------ EXCERPTED DATA
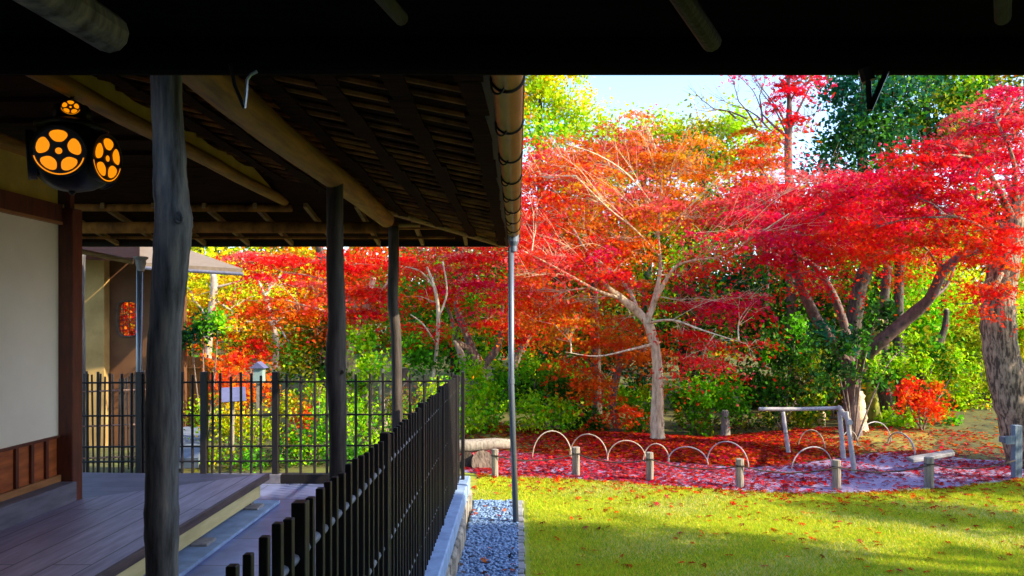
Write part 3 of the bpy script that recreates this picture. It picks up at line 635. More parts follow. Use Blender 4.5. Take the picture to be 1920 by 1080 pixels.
# ================================================================ VEGETATION
C = dict(ROSE=(.62,.11,.17), RED=(.88,.006,.008), CRIM=(.80,.005,.085), PINK=(.88,.10,.10), FIRE=(.92,.055,.004), ORG=(.92,.21,.004), RUST=(.55,.10,.004), YEL=(.92,.66,.006), GOLD=(.85,.42,.005),
         LIME=(.58,.74,.006), YGRN=(.40,.72,.005), GRN=(.15,.54,.005), MGRN=(.06,.25,.010), DGRN=(.02,.085,.012), TEAL=(.015,.12,.06), OLV=(.30,.32,.006), BRN=(.16,.09,.03))
def leaves(cent, nrm, size, col, star):
    n = len(cent); a = rng.standard_normal((n,3)); a -= nrm*(a*nrm).sum(1, keepdims=True); a /= np.linalg.norm(a, axis=1, keepdims=True)+1e-9; b = np.cross(nrm, a)
    s = size[:,None]
    if star:
        V = []
        for ang, ln in ((-1.0,.75),(-.35,.95),(.35,.95),(1.0,.75)):
            d = a*math.cos(ang)+b*math.sin(ang); e = -a*math.sin(ang)+b*math.cos(ang); o = cent-a*s*.4
            V += [o, o+d*s*ln*.5+e*s*.13, o+d*s*ln+nrm*s*-.12, o+d*s*ln*.5-e*s*.13]
        k = 4
    else:
        V = [cent-a*s*.5, cent+b*s*.3+nrm*s*.08, cent+a*s*.5, cent-b*s*.3+nrm*s*.08]; k = 1
    V = np.stack(V, 1).reshape(-1,3); Fq = np.arange(len(V)).reshape(-1,4)
    return V, Fq, np.repeat(col, 4*k, axis=0)
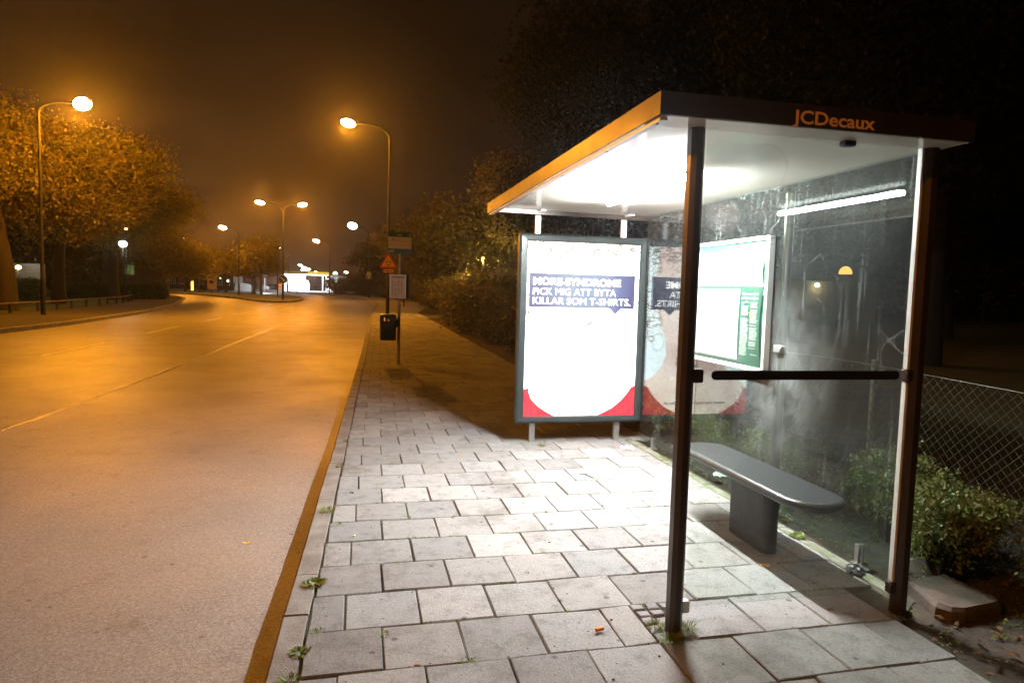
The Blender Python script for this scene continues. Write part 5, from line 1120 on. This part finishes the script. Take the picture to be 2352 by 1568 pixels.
# lit gable beyond the park, seen through the glass
gb = empty('park_house', (30.3, 41, 0), label='small house corner whose wall is lit by a lamp under its eaves', cat='house'); mb = MB(); mb.box(-.7, 0, 0, 5, 5, 2.7); mb.build('wall', mat('buff_render', (.35, .28, .2), .8), gb); mb = MB(); mb.prism([(-1.1, 2.7), (5.4, 2.7), (2.1, 4.2)], 'y', -.5, 5.4); mb.build('roof', M['pole'], gb)
mb = MB(); mb.ell((-.1, -.35, 2.42), (.16, .16, .14), 10, 6); g_m = emat('eaves_lamp', (1, .9, .7), 9); g_m.cycles.emission_sampling = 'NONE'; mb.build('eaves_lamp', g_m, gb, True)
ld = bpy.data.lights.new('eaves_light', 'POINT'); ld.energy = 18; ld.color = (1, .75, .4); ld.shadow_soft_size = .1; lo = bpy.data.objects.new('eaves_light', ld); COL.objects.link(lo); lo.parent = gb; lo.location = (.1, -.45, 2.25)

def litter():
    R_ = np.random.RandomState(13); n = 900
    x = 2.5+R_.rand(n)**1.2*2.2; y = R_.uniform(.8, 8.5, n); x = np.where((y > 2.7) & (y < 6.4), x+.32, x)
    c = np.stack([x, y, np.full(n, -.012)], 1); o = quads('leaf_litter', leaf_arr(c, .004, 2, .035, 14, up=4), leaf_mat('litter', (.16, .085, .03), (.07, .04, .02), 30, trans=.1)); tag(o, kind='stuff')
    c = np.stack([2.52+R_.rand(700)*1.1, R_.uniform(1.2, 7.5, 700), np.full(700, -.012)], 1); c[:, 0] += np.where((c[:, 1] > 2.7) & (c[:, 1] < 6.4), .3, 0)
    o = quads('ground_cover', leaf_arr(c, .014, 8, .016, 15, up=2.5), M['blade']); tag(o, kind='stuff')
litter()
# ------------------------------------------------------------------ night haze
HAZE = 0.0006
if HAZE:
    mb = MB(); mb.box(-160, -45, -1.2, 160, 300, 24); hz = mb.build('haze', None); hz.data.materials.clear()
    m = bpy.data.materials.new('haze'); m.use_nodes = True; nt = m.node_tree; nt.nodes.clear(); o = nt.nodes.new('ShaderNodeOutputMaterial'); v = nt.nodes.new('ShaderNodeVolumePrincipled')
    v.inputs['Color'].default_value = (.95, .95, .95, 1); v.inputs['Density'].default_value = HAZE; v.inputs['Anisotropy'].default_value = .90; nt.links.new(v.outputs[0], o.inputs['Volume'])
    hz.data.materials.append(m); tag(hz, kind='stuff')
------------
| TASK TO CARRY OUT |
Repeat verbatim all the material, but not the pictures.

| FULL ANSWER |
Write part 3 of the bpy script that recreates this picture. It picks up at line 635. More parts follow. Use Blender 4.5. Take the picture to be 1920 by 1080 pixels.
# ================================================================ VEGETATION
C = dict(ROSE=(.62,.11,.17), RED=(.88,.006,.008), CRIM=(.80,.005,.085), PINK=(.88,.10,.10), FIRE=(.92,.055,.004), ORG=(.92,.21,.004), RUST=(.55,.10,.004), YEL=(.92,.66,.006), GOLD=(.85,.42,.005),
         LIME=(.58,.74,.006), YGRN=(.40,.72,.005), GRN=(.15,.54,.005), MGRN=(.06,.25,.010), DGRN=(.02,.085,.012), TEAL=(.015,.12,.06), OLV=(.30,.32,.006), BRN=(.16,.09,.03))
def leaves(cent, nrm, size, col, star):
    n = len(cent); a = rng.standard_normal((n,3)); a -= nrm*(a*nrm).sum(1, keepdims=True); a /= np.linalg.norm(a, axis=1, keepdims=True)+1e-9; b = np.cross(nrm, a)
    s = size[:,None]
    if star:
        V = []
        for ang, ln in ((-1.0,.75),(-.35,.95),(.35,.95),(1.0,.75)):
            d = a*math.cos(ang)+b*math.sin(ang); e = -a*math.sin(ang)+b*math.cos(ang); o = cent-a*s*.4
            V += [o, o+d*s*ln*.5+e*s*.13, o+d*s*ln+nrm*s*-.12, o+d*s*ln*.5-e*s*.13]
        k = 4
    else:
        V = [cent-a*s*.5, cent+b*s*.3+nrm*s*.08, cent+a*s*.5, cent-b*s*.3+nrm*s*.08]; k = 1
    V = np.stack(V, 1).reshape(-1,3); Fq = np.arange(len(V)).reshape(-1,4)
    return V, Fq, np.repeat(col, 4*k, axis=0)
The Blender Python script for this scene continues. Write part 5, from line 1120 on. This part finishes the script. Take the picture to be 2352 by 1568 pixels.
# lit gable beyond the park, seen through the glass
gb = empty('park_house', (30.3, 41, 0), label='small house corner whose wall is lit by a lamp under its eaves', cat='house'); mb = MB(); mb.box(-.7, 0, 0, 5, 5, 2.7); mb.build('wall', mat('buff_render', (.35, .28, .2), .8), gb); mb = MB(); mb.prism([(-1.1, 2.7), (5.4, 2.7), (2.1, 4.2)], 'y', -.5, 5.4); mb.build('roof', M['pole'], gb)
mb = MB(); mb.ell((-.1, -.35, 2.42), (.16, .16, .14), 10, 6); g_m = emat('eaves_lamp', (1, .9, .7), 9); g_m.cycles.emission_sampling = 'NONE'; mb.build('eaves_lamp', g_m, gb, True)
ld = bpy.data.lights.new('eaves_light', 'POINT'); ld.energy = 18; ld.color = (1, .75, .4); ld.shadow_soft_size = .1; lo = bpy.data.objects.new('eaves_light', ld); COL.objects.link(lo); lo.parent = gb; lo.location = (.1, -.45, 2.25)

def litter():
    R_ = np.random.RandomState(13); n = 900
    x = 2.5+R_.rand(n)**1.2*2.2; y = R_.uniform(.8, 8.5, n); x = np.where((y > 2.7) & (y < 6.4), x+.32, x)
    c = np.stack([x, y, np.full(n, -.012)], 1); o = quads('leaf_litter', leaf_arr(c, .004, 2, .035, 14, up=4), leaf_mat('litter', (.16, .085, .03), (.07, .04, .02), 30, trans=.1)); tag(o, kind='stuff')
    c = np.stack([2.52+R_.rand(700)*1.1, R_.uniform(1.2, 7.5, 700), np.full(700, -.012)], 1); c[:, 0] += np.where((c[:, 1] > 2.7) & (c[:, 1] < 6.4), .3, 0)
    o = quads('ground_cover', leaf_arr(c, .014, 8, .016, 15, up=2.5), M['blade']); tag(o, kind='stuff')
litter()
# ------------------------------------------------------------------ night haze
HAZE = 0.0006
if HAZE:
    mb = MB(); mb.box(-160, -45, -1.2, 160, 300, 24); hz = mb.build('haze', None); hz.data.materials.clear()
    m = bpy.data.materials.new('haze'); m.use_nodes = True; nt = m.node_tree; nt.nodes.clear(); o = nt.nodes.new('ShaderNodeOutputMaterial'); v = nt.nodes.new('ShaderNodeVolumePrincipled')
    v.inputs['Color'].default_value = (.95, .95, .95, 1); v.inputs['Density'].default_value = HAZE; v.inputs['Anisotropy'].default_value = .90; nt.links.new(v.outputs[0], o.inputs['Volume'])
    hz.data.materials.append(m); tag(hz, kind='stuff')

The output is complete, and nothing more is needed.